- EXERCISE OBJECTIVE:
State how many lines of the entries hold the string "scene", and nothing more.

--- Start STORED RECORDS ---

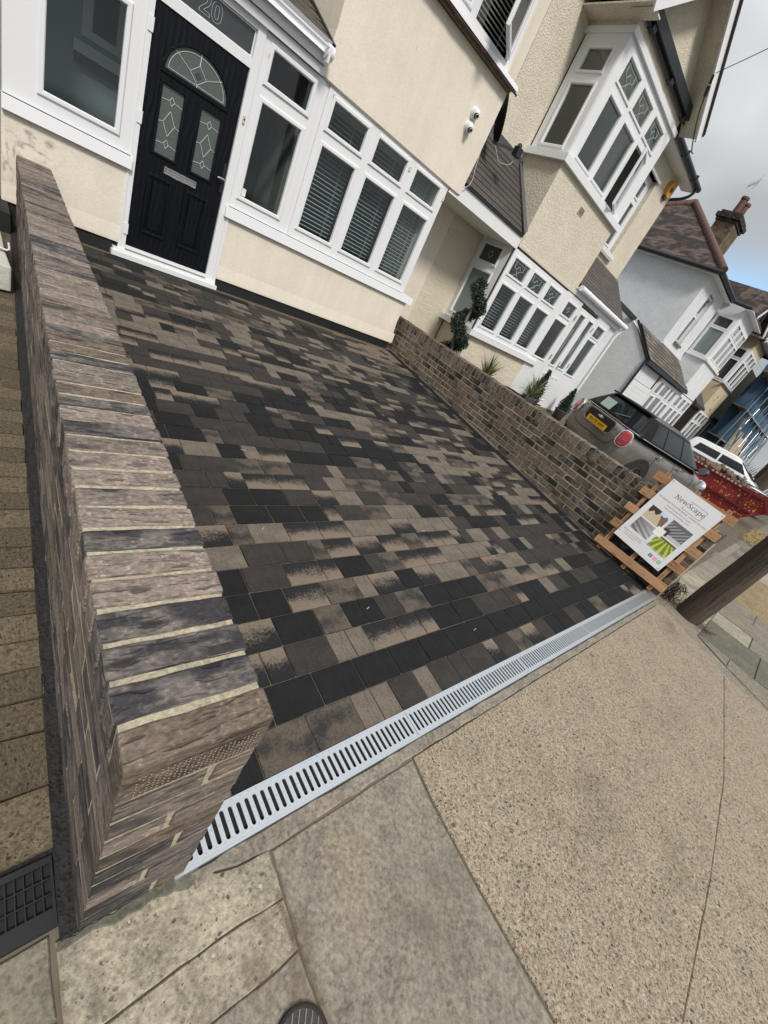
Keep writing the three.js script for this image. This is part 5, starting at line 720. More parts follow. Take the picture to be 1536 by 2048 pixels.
{
  part(h26, 'wall', [box(24.5, 31.2, 2.6, 6.1, -6.85, -6.6), box(31.0, 31.2, -0.2, 6.1, -14, -6.6)], M.creamFar);
  part(h26, 'bay', box(25.6, 28.2, 2.62, 3.95, -6.6, ZF), M.creamFar); part(h26, 'bay_top', box(25.6, 28.2, 5.66, 6.2, -6.6, ZF), M.creamFar);
  part(h26, 'wall_stain', [extrude(ngon(26.6, 3.45, 0.09, 9, 0.05), 0.004), extrude(ngon(26.4, 3.25, 0.06, 7, 0.035), 0.004), extrude(ngon(27.3, 2.85, 0.1, 9, 0.08), 0.004)], mat('wall_stain', [0.12, 0.1, 0.08], 0.9), [0, 0, ZF + 0.001]);
  windowFrame(h26, 'window', [25.62, 28.2, 4.0, 5.66], [[25.85, 26.5, 4.15, 5.1], [25.85, 26.5, 5.25, 5.55], [26.7, 27.3, 4.15, 5.1], [26.7, 27.3, 5.25, 5.55], [27.5, 28.05, 4.15, 5.1], [27.5, 28.05, 5.25, 5.55]], { at: [0, 0, ZF - 0.06], glass: M.darkGlass });
  windowFrame(h26, 'window', [-6.56, -5.78, 4.0, 5.66], [[-6.45, -5.9, 4.15, 5.05], [-6.45, -5.9, 5.2, 5.55]], { at: [25.66, 0, 0], turn: -Math.PI / 2, glass: M.darkGlass });
  for (const [x, y] of [[27.5, 5.57], [26.7, 5.57]]) { const s = part(h26, 'open_sash', ring(0, 0.56, 0, 0.4, 0.06, 0.04), M.upvc, [x, y, ZF + 0.02], [Math.PI + 0.8, 0, 0]); part(s, 'pane', box(0.05, 0.51, 0.05, 0.35, 0.012, 0.02), M.darkGlass); }
  part(h26, 'window_sill', [box(25.5, 28.3, 3.94, 4.01, ZF - 0.05, ZF + 0.08)], M.lead);
  windowFrame(h26, 'window', [25.6, 28.2, 0.9, 2.6], [[25.8, 26.45, 1.05, 1.95], [25.8, 26.45, 2.1, 2.48], [26.65, 27.25, 1.05, 1.95], [26.65, 27.25, 2.1, 2.48], [27.45, 28.05, 1.05, 1.95], [27.45, 28.05, 2.1, 2.48]], { at: [0, 0, ZF - 0.05], glass: M.darkGlass });
  windowFrame(h26, 'porch_screen', [28.3, 31.2, -0.1, 2.6], [[28.5, 29.2, 0.9, 2.4], [29.4, 30.1, 0.2, 2.4], [30.3, 31.0, 0.9, 2.4]], { at: [0, 0, ZF - 0.06], glass: M.darkGlass });
  part(h26, 'bay_base', box(25.6, 28.2, -0.3, 0.89, -6.5, ZF - 0.02), M.creamFar);
  for (const q of [quadPoly([[23.5, 2.7, -5.6], [25.6, 2.7, -5.6], [25.6, 3.6, -6.6], [23.5, 3.6, -6.6]]), quadPoly([[28.2, 2.7, -5.6], [31.4, 2.7, -5.6], [31.4, 3.6, -6.6], [28.2, 3.6, -6.6]])]) part(h26, 'lean_to_roof', q, M.slateB);
  part(h26, 'lean_to_trim', [box(23.5, 25.6, 2.58, 2.7, -5.72, -5.58), box(28.2, 31.4, 2.58, 2.7, -5.72, -5.58)], M.blueBlack);
  part(h26, 'gable_frame', [bar([25.0, 6.05, -5.45], [26.9, 7.3, -5.45], 0.04, 0.18), bar([28.8, 6.05, -5.45], [26.9, 7.3, -5.451], 0.04, 0.18)], M.upvc); part(h26, 'gable_timber', [box(25.3, 28.6, 6.05, 6.2, -5.7, -5.55)], M.blueBlack);
  part(h26, 'gable_roof', [quadPoly([[24.85, 6.05, -5.4], [26.9, 7.42, -5.4], [26.9, 7.42, -8], [24.85, 6.05, -6.6]]), quadPoly([[28.95, 6.05, -5.4], [26.9, 7.42, -5.4], [26.9, 7.42, -8], [28.95, 6.05, -6.6]])], M.roofFar);
  part(h26, 'gable_wall', quadPoly([[25.2, 6.1, -5.74], [28.6, 6.1, -5.74], [26.9, 7.3, -5.74]]), M.creamFar);
}
{ // scaffolding wrapped in blue netting at the end of the view
  const s = thing('scaffolding', 'blue netted scaffolding with steel tubes and leaning boards beyond the cream house', 'scaffolding');
  const netM = new THREE.MeshStandardMaterial({ name: 'blue_netting', color: lin(0.03, 0.075, 0.13), roughness: 0.9, side: THREE.DoubleSide });
  const netT = new THREE.MeshStandardMaterial({ name: 'thin_blue_netting', color: lin(0.07, 0.17, 0.27), roughness: 0.9, transparent: true, opacity: 0.55, side: THREE.DoubleSide });
  part(s, 'net', sheet2(28.3, 44, 0.2, 9, -5.3), netM); part(s, 'net', sheet2(28.0, 44, 2.0, 4.2, -4.75, 0.08), netT);
  for (let i = 0; i < 9; i++) part(s, 'standard_tube', rod([28.2 + i * 1.9, -0.2, -4.6], [28.2 + i * 1.9, 9, -4.6], 0.03, 6), M.steel);
  for (const y of [1.9, 3.6, 5.4, 7.2]) { part(s, 'ledger_tube', rod([27.9, y, -4.57], [44, y, -4.57], 0.03, 6), M.steel); part(s, 'platform', box(28, 44, y + 0.03, y + 0.08, -5.3, -4.6), mat('scaffold_board', [0.2, 0.17, 0.13], 0.9)); }
  for (let i = 0; i < 14; i++) { const x = 28 + i * 1.1; part(s, 'brace_tube', rod([x, R(-0.2, 0.4), R(-4.5, -3.9)], [x + R(-1.2, 2.2), R(3, 5.5), R(-4.8, -4.5)], 0.028, 6), i % 3 ? M.steel : mat('blue_tube', [0.03, 0.10, 0.25], 0.5)); }
  for (let i = 0; i < 5; i++) part(s, 'leaning_board', bar([28.6 + i * 1.3, -0.15, -3.9], [29.3 + i * 1.35, R(2.2, 3.4), -4.6], 0.2, 0.04), mat('weathered_board', [0.36, 0.30, 0.22], 0.85));
  part(s, 'grey_sheet', [moved(new THREE.BoxGeometry(1.2, 2.0, 0.03), 29.6, 0.9, -4.1, 0.1, -0.2), moved(new THREE.BoxGeometry(0.9, 1.6, 0.03), 33, 0.8, -3.9, -0.1, -0.25)], mat('grey_board', [0.23, 0.25, 0.28], 0.8));
  part(s, 'house_wall', box(31.6, 46, -0.2, 6.2, -7.2, -7.0), M.creamFar);
  const pile = []; for (let i = 0; i < 46; i++) { const x = R(28, 40), z = R(-3.6, -1.8); pile.push(rod([x, R(0.1, 0.9), z], [x + R(1.5, 3), R(0.6, 2.6), z + R(-0.5, 0.5)], 0.028, 5)); } part(s, 'loose_tubes', pile, M.galv).userData.kind = 'stuff';
  function sheet2(x0, x1, y0, y1, z, amp = 0.16) { const g = new THREE.PlaneGeometry(x1 - x0, y1 - y0, 60, 24), p = g.attributes.position; for (let i = 0; i < p.count; i++) { const x = p.getX(i) + (x0 + x1) / 2, y = p.getY(i) + (y0 + y1) / 2; p.setXYZ(i, x, y, z + amp * Math.sin(x * 2.1) * Math.sin(y * 1.7) + amp * 0.4 * Math.sin(x * 6 + y * 3)); } g.computeVertexNormals(); return g; }
}
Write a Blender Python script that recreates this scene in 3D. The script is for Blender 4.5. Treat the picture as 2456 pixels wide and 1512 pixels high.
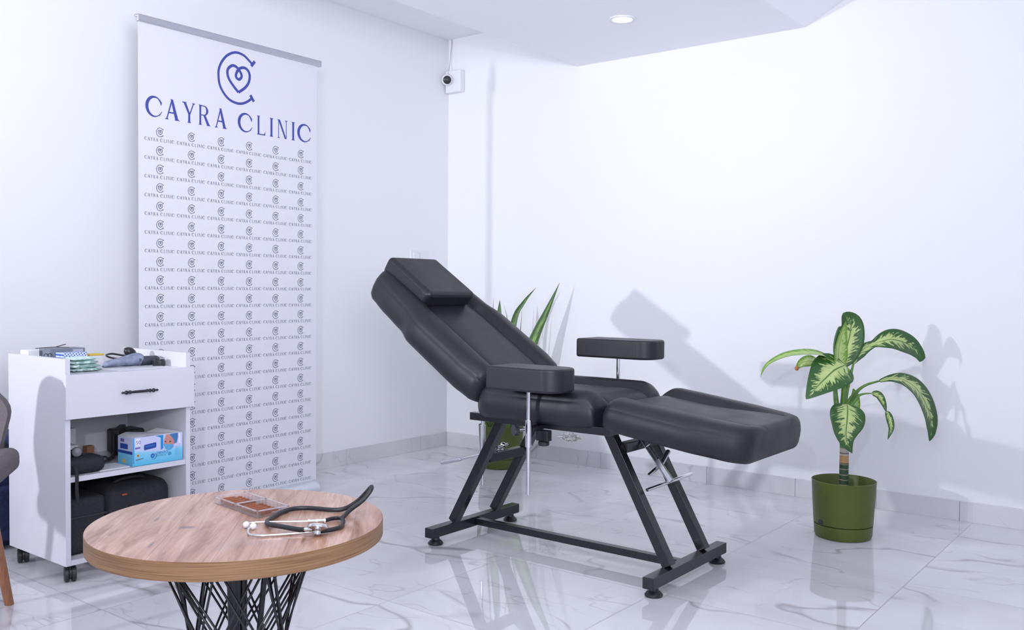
import bpy, bmesh, math, random
from mathutils import Vector, Matrix
random.seed(7)
PI = math.pi
for o in list(bpy.data.objects): bpy.data.objects.remove(o)
S = bpy.context.scene
COL = S.collection

# ------------------------------------------------------------------ camera
F_PX = 2192.08
pit, rol, yaw = map(math.radians, (1.56013, 0.45273, 52.28))
fw0 = Vector((math.sin(yaw), math.cos(yaw), 0)); rt0 = Vector((math.cos(yaw), -math.sin(yaw), 0)); up0 = Vector((0, 0, 1))
fw = fw0 * math.cos(pit) - up0 * math.sin(pit)
up = up0 * math.cos(pit) + fw0 * math.sin(pit)
rt = rt0 * math.cos(rol) + up * math.sin(rol)
up = -rt0 * math.sin(rol) + up * math.cos(rol)
cam_d = bpy.data.cameras.new('camera'); cam = bpy.data.objects.new('camera', cam_d); COL.objects.link(cam)
M = Matrix((rt, up, -fw)).transposed().to_4x4(); M.translation = Vector((0, 0, 1.0)); cam.matrix_world = M
cam_d.sensor_width = 36; cam_d.lens = F_PX / 2456 * 36; cam_d.clip_start = 0.02
S.camera = cam

# ------------------------------------------------------------------ world, lights, exposure
W = bpy.data.worlds.new('world'); S.world = W; W.use_nodes = True
W.node_tree.nodes['Background'].inputs[0].default_value = (0.86, 0.87, 1.0, 1)
W.node_tree.nodes['Background'].inputs[1].default_value = 1.4
S.view_settings.view_transform = 'Standard'; S.view_settings.look = 'None'
S.view_settings.gamma = 1; S.view_settings.exposure = 0.0
try: S.view_settings.use_curve_mapping = False
except Exception: pass
def light(name, kind, loc, energy, size, color=(0.935, 0.945, 1.0), target=None, sy=None):
    d = bpy.data.lights.new(name, kind); d.energy = energy; d.color = color
    if kind == 'AREA':
        d.size = size
        if sy: d.shape = 'RECTANGLE'; d.size_y = sy
    else: d.shadow_soft_size = size
    o = bpy.data.objects.new(name, d); COL.objects.link(o); o.location = loc
    if target is not None:
        o.rotation_euler = (Vector(target) - Vector(loc)).to_track_quat('-Z', 'Y').to_euler()
    return o
light('flash_light', 'POINT', (-0.40, 0.05, 1.42), 64, 0.022)
sl_ = light('strobe_light', 'SPOT', (-2.50, 3.475, 1.61), 505, 0.06, target=(4.378, 3.1, 1.55))
sl_.data.spot_size = math.radians(64); sl_.data.spot_blend = 1.0
bl_ = light('bounce_light', 'SPOT', (0.35, -0.10, 1.45), 255, 0.45, target=(3.1, 3.5, 2.45))
bl_.data.spot_size = math.radians(84); bl_.data.spot_blend = 1.0
light('ceiling_bounce_light', 'AREA', (0.4, 0.5, 1.75), 38, 0.7, target=(0.9, 1.0, 3), sy=0.7)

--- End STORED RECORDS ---

- OUTPUT OF THE EXERCISE:
2